Head Of Risk
Job summary
The Head of Risk Management is responsible for developing, implementing, and overseeing risk management strategies across the organization. This role collaborates with business heads, executives, and management committees to ensure sustainable growth, regulatory compliance, and effective mitigation of operational, credit, and strategic risks.
Job descriptions & requirements
Responsibilities:
- Collaborate with business heads, executives, and management committees to develop and execute risk strategies and frameworks aligned with business objectives.
- Ensure risk considerations are integrated into strategic planning and business development processes.
- Develop, implement, and monitor risk assessment policies and procedures, including setting risk limits and Risk Acceptance Criteria (RAC).
- Manage risks related to processes, digital channels, cybersecurity, fraud, system outages, and third-party vendors.
- Ensure compliance with regulatory and statutory provisions, promptly reporting risk positions and providing guidance on critical risk issues.
- Continuously evaluate processes for identifying, assessing, monitoring, and reporting all risk types in alignment with the business strategic plan.

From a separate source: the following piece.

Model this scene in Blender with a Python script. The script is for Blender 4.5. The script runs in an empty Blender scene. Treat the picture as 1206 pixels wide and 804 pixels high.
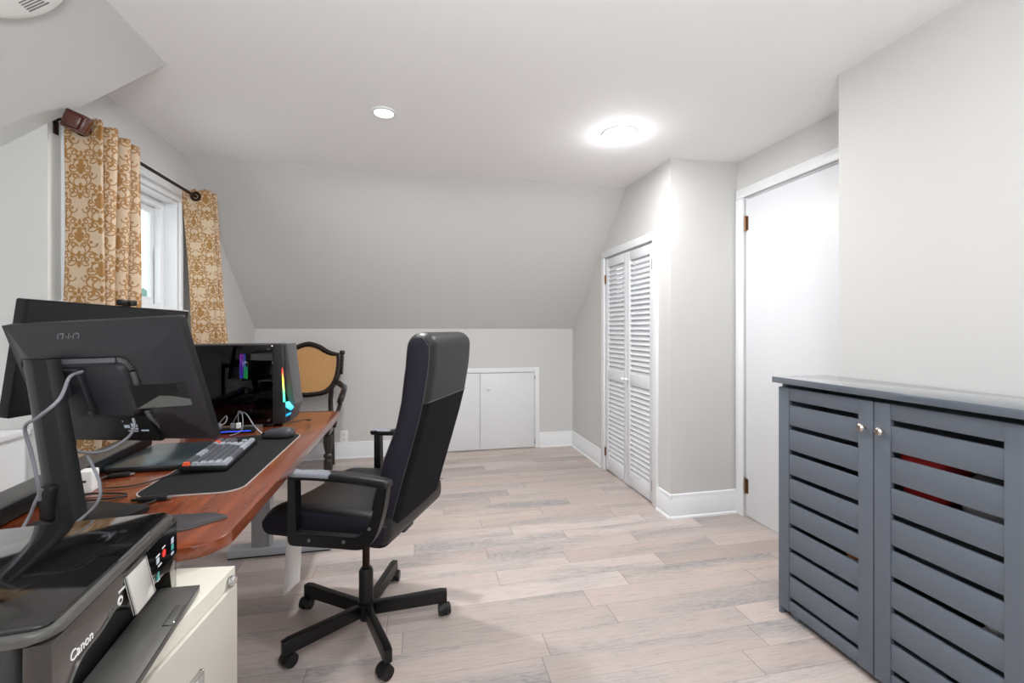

- Develop and manage qualitative and quantitative reporting to senior management and the Board of Directors regarding risk exposure and compliance.
- Enhance and embed risk guidelines and policy frameworks to effectively manage all types of risk.
- Oversee and improve portfolio management, early warning, remedial, and recovery functions.
- Lead digitization of credit appraisal, loan disbursement, and credit administration functions, leveraging fintech, big data, machine learning, and AI best practices.
- Transform collections and loan recovery processes to maximize success using technology and data-driven insights.
- Proactively monitor regulatory changes and emerging risk issues impacting the business.
- Set lending strategy limits and guide overall loan portfolio management.
- Develop a risk-aware culture by training and mentoring employees in risk management practices in line with business strategy
Requirements:
- Knowledge of Risk Management in a technology-driven business environment, while still having a good knowledge of traditional risk management.
- A good knowledge of cybersecurity, IT operational risks, fraud, and data management will be needed
- A good knowledge of credit risk management, which covers appraisals, operations (disbursements and collections), administration, and having enough knowledge to be able to work with a team to digitize the credit process while ensuring the traditional risk management steps are put in the digital process.
- The person must also be able to do a good job around market risk.
- A prior experience in a CBN-licensed
institution, preferably in an MFB or Finance House.
- A good knowledge of numbers and the interplay of interest income and interest expense while keeping balancing
lending rate and cost of funds. The person must be a good contributor to
the ALCO and even own the activities of that committee.
- Willingness to work in a growing organization and willingness to take on additional tasks and leadership opportunities within the business. A team player who is able to work in a closely-knit environment with a quite flat structure will be an advantage.